The records follow. Print, word for word, the first line through the "SC.unit_settings.scale_length = 0.01" line.

┌────────

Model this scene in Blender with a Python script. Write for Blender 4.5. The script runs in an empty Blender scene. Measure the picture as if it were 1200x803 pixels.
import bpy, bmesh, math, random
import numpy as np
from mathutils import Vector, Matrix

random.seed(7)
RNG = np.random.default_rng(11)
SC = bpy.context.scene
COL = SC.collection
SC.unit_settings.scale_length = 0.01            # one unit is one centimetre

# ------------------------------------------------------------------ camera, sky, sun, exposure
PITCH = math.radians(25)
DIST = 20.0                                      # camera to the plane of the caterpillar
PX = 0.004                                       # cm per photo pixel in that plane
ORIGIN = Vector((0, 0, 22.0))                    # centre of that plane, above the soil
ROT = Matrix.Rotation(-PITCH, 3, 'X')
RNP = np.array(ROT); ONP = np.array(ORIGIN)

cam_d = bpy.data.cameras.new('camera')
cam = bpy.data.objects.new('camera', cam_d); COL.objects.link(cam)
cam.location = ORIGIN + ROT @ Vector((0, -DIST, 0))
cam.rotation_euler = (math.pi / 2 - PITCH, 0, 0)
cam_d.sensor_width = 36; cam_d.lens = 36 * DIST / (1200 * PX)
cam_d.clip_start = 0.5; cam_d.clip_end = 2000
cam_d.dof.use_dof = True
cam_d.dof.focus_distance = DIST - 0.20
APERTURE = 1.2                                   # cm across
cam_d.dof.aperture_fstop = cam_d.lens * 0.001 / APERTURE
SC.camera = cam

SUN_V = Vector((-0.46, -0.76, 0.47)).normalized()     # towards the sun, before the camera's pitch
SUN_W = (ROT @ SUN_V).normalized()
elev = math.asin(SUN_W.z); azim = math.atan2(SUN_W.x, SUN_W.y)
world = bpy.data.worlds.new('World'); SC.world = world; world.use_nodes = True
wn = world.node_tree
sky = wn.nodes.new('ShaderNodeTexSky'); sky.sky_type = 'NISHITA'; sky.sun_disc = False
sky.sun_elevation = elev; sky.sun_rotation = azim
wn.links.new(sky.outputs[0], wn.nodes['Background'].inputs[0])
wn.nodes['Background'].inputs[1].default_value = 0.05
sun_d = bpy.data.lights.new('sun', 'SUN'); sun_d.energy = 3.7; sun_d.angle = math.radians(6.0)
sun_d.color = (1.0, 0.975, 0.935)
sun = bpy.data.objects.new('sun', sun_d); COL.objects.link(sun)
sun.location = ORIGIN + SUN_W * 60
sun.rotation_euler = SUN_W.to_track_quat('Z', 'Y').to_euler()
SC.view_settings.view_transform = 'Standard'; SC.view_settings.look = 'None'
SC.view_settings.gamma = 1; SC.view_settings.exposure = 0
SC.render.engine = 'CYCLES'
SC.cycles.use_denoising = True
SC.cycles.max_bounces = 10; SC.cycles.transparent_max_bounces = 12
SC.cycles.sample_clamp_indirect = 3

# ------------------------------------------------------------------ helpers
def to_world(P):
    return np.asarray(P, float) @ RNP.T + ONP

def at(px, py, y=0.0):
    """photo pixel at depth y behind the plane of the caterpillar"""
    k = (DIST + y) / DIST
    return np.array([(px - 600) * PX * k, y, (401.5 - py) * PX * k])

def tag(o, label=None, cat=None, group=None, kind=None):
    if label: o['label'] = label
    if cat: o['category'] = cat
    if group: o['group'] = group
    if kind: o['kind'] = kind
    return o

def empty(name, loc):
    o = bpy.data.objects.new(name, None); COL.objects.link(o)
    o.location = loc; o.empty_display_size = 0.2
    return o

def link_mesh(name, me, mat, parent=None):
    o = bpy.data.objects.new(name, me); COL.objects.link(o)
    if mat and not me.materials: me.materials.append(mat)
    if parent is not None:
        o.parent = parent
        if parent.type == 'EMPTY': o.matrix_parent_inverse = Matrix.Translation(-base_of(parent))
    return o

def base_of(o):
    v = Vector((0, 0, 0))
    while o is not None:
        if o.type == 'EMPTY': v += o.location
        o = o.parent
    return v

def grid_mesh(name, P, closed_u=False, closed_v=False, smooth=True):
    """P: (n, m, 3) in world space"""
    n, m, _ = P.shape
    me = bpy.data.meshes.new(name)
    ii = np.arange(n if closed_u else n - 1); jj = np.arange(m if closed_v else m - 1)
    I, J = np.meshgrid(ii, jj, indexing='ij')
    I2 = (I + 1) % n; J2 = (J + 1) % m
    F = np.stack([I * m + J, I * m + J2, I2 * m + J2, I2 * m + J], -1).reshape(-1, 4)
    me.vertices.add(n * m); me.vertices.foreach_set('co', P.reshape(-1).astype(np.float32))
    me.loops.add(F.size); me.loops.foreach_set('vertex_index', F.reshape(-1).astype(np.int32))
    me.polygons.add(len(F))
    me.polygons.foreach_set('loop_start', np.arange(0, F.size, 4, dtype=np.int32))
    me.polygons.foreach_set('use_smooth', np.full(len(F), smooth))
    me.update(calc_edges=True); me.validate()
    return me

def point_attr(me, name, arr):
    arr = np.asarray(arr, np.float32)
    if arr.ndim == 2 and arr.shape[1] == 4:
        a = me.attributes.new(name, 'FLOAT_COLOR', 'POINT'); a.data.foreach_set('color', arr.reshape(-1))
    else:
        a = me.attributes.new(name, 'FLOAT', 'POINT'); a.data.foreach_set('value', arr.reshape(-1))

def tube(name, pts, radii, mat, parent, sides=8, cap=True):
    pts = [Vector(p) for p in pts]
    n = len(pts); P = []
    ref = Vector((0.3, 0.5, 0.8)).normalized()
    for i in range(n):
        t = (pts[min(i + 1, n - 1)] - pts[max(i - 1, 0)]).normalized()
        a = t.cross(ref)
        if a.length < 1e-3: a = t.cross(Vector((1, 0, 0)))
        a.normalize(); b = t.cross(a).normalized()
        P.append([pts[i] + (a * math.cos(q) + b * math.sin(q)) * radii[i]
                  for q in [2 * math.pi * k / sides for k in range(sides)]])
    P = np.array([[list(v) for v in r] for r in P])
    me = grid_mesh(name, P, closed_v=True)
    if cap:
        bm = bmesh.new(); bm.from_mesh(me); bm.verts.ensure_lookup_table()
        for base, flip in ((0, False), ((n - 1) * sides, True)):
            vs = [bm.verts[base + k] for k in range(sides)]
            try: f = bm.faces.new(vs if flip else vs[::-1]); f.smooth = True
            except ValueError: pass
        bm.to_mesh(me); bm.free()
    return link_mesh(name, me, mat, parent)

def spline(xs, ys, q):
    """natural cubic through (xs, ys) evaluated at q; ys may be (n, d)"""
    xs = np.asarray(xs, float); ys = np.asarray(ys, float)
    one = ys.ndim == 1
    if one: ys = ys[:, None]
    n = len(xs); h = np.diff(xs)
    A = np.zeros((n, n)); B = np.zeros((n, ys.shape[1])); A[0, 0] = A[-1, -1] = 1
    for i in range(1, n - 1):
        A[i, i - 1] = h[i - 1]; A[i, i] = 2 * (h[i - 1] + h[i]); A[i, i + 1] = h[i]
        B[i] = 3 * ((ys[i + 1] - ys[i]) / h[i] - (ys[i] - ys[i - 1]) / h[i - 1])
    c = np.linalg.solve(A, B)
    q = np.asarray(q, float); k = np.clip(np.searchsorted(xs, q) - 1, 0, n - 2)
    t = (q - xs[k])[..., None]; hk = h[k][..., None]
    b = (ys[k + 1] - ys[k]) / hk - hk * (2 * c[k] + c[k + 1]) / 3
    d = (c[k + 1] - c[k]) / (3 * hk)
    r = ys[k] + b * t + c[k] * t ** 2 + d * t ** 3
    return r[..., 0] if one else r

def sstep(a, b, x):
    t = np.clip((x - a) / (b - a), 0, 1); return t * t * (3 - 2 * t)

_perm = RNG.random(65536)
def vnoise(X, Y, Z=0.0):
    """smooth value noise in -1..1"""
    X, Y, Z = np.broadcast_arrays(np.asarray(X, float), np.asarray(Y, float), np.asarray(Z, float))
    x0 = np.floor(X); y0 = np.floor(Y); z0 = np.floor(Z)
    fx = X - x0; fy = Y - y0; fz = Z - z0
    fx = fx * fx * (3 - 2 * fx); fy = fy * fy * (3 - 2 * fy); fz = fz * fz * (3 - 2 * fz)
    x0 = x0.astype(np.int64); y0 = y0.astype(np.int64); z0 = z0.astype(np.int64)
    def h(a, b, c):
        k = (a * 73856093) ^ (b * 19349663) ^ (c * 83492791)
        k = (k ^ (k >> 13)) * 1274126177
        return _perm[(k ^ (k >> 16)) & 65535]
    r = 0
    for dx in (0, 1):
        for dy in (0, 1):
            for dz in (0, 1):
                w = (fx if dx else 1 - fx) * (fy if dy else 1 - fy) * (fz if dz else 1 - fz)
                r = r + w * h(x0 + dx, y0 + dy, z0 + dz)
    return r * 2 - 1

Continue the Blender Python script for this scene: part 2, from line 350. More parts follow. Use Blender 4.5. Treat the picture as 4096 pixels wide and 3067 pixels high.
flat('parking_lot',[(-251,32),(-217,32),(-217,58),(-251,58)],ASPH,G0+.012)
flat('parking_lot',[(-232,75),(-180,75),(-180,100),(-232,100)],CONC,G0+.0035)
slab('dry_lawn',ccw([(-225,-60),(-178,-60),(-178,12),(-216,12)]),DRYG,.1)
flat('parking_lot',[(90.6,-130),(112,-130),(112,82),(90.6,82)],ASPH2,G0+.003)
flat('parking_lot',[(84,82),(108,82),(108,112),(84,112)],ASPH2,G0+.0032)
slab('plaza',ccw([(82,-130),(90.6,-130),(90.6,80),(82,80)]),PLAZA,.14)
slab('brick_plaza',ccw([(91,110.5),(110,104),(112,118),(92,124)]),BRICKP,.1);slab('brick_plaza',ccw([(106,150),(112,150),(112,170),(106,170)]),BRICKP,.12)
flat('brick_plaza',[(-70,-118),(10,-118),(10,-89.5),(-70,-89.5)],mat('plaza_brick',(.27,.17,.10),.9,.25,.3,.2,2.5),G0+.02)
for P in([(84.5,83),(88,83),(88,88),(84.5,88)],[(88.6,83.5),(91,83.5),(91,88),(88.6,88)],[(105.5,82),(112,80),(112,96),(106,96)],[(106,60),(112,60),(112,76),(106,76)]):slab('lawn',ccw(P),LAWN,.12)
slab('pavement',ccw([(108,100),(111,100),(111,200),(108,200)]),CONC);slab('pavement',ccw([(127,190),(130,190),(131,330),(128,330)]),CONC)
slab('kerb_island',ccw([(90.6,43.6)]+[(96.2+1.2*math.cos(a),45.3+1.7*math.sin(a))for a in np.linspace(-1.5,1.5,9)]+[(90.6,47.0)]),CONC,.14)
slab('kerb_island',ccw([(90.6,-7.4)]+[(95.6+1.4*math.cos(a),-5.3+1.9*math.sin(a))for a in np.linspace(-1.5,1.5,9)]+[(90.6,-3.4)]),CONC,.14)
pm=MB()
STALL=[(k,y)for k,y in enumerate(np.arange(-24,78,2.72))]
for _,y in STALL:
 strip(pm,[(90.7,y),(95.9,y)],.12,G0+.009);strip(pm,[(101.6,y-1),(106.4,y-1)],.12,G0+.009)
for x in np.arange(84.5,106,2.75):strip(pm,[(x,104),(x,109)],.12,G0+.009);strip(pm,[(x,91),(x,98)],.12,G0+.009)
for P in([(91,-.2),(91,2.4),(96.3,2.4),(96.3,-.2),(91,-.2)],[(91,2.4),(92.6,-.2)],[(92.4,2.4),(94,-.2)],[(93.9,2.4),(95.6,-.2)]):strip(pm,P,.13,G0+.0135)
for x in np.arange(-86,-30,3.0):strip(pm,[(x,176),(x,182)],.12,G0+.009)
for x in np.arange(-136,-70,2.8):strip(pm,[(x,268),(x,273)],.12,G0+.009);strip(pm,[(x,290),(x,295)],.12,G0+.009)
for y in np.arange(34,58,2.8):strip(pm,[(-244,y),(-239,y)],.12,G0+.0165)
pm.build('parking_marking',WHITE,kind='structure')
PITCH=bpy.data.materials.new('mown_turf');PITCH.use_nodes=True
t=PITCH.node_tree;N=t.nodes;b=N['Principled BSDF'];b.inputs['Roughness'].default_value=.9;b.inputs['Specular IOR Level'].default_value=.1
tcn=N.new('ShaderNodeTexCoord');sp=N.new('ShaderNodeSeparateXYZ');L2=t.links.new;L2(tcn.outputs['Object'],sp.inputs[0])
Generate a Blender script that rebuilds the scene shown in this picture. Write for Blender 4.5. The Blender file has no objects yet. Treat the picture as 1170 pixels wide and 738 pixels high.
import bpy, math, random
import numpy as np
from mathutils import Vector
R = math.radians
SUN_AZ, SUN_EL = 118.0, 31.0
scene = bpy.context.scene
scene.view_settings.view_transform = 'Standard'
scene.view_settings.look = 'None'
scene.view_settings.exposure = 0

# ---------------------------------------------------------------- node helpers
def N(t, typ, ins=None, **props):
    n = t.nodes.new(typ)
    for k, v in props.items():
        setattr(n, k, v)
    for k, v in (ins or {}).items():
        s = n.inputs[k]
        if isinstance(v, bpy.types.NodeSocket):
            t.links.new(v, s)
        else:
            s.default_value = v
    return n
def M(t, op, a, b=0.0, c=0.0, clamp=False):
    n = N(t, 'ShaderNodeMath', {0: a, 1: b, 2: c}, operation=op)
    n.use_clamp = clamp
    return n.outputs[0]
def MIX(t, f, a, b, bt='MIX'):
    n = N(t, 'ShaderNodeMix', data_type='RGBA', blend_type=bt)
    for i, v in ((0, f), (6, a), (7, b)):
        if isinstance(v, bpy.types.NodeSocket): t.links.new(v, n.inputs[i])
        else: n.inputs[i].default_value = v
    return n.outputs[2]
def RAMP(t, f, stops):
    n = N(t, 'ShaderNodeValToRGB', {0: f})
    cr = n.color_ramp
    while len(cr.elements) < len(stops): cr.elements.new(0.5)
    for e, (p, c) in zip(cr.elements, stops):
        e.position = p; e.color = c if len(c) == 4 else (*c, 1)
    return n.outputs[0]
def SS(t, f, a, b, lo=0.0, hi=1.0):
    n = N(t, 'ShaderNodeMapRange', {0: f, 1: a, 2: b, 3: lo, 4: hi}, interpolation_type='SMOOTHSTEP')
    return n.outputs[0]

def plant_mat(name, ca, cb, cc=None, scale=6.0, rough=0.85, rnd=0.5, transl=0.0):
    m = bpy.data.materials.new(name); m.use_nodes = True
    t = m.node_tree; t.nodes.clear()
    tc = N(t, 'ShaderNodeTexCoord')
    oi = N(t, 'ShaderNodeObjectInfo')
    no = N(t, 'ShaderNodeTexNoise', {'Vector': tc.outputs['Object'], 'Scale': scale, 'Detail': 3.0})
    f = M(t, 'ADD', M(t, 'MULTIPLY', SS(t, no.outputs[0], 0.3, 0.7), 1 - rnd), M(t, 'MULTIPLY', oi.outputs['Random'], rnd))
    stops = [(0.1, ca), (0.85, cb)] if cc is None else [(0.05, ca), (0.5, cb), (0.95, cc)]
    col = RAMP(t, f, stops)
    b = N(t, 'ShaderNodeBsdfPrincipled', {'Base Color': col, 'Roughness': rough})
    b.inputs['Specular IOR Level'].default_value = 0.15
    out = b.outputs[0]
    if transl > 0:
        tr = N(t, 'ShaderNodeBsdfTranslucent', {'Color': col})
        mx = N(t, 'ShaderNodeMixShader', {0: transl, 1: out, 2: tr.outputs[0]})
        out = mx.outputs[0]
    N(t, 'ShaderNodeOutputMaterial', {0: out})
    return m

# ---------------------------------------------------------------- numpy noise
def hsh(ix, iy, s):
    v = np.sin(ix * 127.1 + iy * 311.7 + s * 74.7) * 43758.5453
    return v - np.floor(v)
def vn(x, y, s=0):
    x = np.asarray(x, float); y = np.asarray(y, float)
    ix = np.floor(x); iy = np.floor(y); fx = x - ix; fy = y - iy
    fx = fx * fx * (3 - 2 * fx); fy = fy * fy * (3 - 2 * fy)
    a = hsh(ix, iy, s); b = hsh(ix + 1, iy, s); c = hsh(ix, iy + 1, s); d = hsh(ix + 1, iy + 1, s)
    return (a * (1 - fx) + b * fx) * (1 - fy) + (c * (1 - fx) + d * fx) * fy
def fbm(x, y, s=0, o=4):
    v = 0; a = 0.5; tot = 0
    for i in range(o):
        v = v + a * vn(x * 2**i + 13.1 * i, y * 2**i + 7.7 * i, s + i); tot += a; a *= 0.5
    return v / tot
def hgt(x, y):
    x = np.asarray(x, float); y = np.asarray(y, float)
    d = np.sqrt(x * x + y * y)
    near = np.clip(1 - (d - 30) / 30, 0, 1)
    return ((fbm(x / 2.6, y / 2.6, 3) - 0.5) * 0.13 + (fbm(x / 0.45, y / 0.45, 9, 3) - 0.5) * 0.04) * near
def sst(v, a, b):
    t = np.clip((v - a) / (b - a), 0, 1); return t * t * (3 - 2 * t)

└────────

OUTPUT BELOW:
Model this scene in Blender with a Python script. Write for Blender 4.5. The script runs in an empty Blender scene. Measure the picture as if it were 1200x803 pixels.
import bpy, bmesh, math, random
import numpy as np
from mathutils import Vector, Matrix

random.seed(7)
RNG = np.random.default_rng(11)
SC = bpy.context.scene
COL = SC.collection
SC.unit_settings.scale_length = 0.01            # one unit is one centimetre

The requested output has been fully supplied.